**Requirements**.
Repeat everything in the material exactly.

==== Provided data ====

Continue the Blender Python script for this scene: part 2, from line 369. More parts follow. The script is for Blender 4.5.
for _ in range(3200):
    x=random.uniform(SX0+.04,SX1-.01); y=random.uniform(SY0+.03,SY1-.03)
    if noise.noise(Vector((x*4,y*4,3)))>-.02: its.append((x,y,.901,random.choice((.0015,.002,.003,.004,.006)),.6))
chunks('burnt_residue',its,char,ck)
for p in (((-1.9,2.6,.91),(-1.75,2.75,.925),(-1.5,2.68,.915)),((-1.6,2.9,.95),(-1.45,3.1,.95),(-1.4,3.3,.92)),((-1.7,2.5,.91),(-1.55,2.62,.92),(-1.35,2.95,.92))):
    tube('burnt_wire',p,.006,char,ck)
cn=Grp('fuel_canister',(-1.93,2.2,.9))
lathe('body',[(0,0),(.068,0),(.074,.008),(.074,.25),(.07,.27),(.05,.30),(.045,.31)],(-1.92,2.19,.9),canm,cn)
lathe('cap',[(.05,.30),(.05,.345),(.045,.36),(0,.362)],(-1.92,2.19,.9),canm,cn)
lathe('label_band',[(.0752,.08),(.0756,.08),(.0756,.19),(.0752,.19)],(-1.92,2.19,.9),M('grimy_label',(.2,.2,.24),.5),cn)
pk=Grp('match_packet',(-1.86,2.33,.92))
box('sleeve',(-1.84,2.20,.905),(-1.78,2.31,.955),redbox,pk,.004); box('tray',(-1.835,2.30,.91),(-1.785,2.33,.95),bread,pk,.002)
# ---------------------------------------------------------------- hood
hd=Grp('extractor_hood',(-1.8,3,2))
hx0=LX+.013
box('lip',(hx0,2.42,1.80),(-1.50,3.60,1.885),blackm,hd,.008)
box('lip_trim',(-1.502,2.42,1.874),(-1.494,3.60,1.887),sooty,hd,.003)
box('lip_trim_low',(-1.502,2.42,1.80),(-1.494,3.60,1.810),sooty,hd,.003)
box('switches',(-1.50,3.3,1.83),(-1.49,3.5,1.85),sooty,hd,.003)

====

**Worked solution**.
Continue the Blender Python script for this scene: part 2, from line 369. More parts follow. The script is for Blender 4.5.
for _ in range(3200):
    x=random.uniform(SX0+.04,SX1-.01); y=random.uniform(SY0+.03,SY1-.03)
    if noise.noise(Vector((x*4,y*4,3)))>-.02: its.append((x,y,.901,random.choice((.0015,.002,.003,.004,.006)),.6))
chunks('burnt_residue',its,char,ck)
for p in (((-1.9,2.6,.91),(-1.75,2.75,.925),(-1.5,2.68,.915)),((-1.6,2.9,.95),(-1.45,3.1,.95),(-1.4,3.3,.92)),((-1.7,2.5,.91),(-1.55,2.62,.92),(-1.35,2.95,.92))):
    tube('burnt_wire',p,.006,char,ck)
cn=Grp('fuel_canister',(-1.93,2.2,.9))
lathe('body',[(0,0),(.068,0),(.074,.008),(.074,.25),(.07,.27),(.05,.30),(.045,.31)],(-1.92,2.19,.9),canm,cn)
lathe('cap',[(.05,.30),(.05,.345),(.045,.36),(0,.362)],(-1.92,2.19,.9),canm,cn)
lathe('label_band',[(.0752,.08),(.0756,.08),(.0756,.19),(.0752,.19)],(-1.92,2.19,.9),M('grimy_label',(.2,.2,.24),.5),cn)
pk=Grp('match_packet',(-1.86,2.33,.92))
box('sleeve',(-1.84,2.20,.905),(-1.78,2.31,.955),redbox,pk,.004); box('tray',(-1.835,2.30,.91),(-1.785,2.33,.95),bread,pk,.002)
# ---------------------------------------------------------------- hood
hd=Grp('extractor_hood',(-1.8,3,2))
hx0=LX+.013
box('lip',(hx0,2.42,1.80),(-1.50,3.60,1.885),blackm,hd,.008)
box('lip_trim',(-1.502,2.42,1.874),(-1.494,3.60,1.887),sooty,hd,.003)
box('lip_trim_low',(-1.502,2.42,1.80),(-1.494,3.60,1.810),sooty,hd,.003)
box('switches',(-1.50,3.3,1.83),(-1.49,3.5,1.85),sooty,hd,.003)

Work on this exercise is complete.